Children come down here and smell and experience the
country. 99% have never seen darkness before, as it is at dawn. A lot of them
don’t know where berries come from, or where their milk comes from. They don’t
know what work it takes to produce it – so they actually join in and help.
These are not lessons you can pick up by looking at the telly, or by drawings
on boards or making little notes on the clipboards. They’re doing it themselves
and that’s what’s really wonderful about the experience.
What do you
see as the most pressing social issue for young people in the UK today?

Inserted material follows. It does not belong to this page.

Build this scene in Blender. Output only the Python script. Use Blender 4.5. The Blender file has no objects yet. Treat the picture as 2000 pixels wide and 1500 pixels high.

What do
you see as the key to tackling this problem?
I have been
working recently on a short WWF Climate Coalition Film, I wish for You, with actors Jeremy Irons and Maxine Peake.1
It was based
on a letter I wrote from a grandfather to his granddaughter and sums up my
answer to this question: ‘If I have learnt anything in my long life, it’s this.
Our earth is a living breathing being, and we must hurt her no more. We are
using her up, fouling the air and the sea, making a dustbin of the land, a
sewer of the oceans, a graveyard of her creatures. We have to learn to love our
earth again, love her as much as I love you and you love me. For you and I, we
are a part of this living planet, part of our earth’s great family.’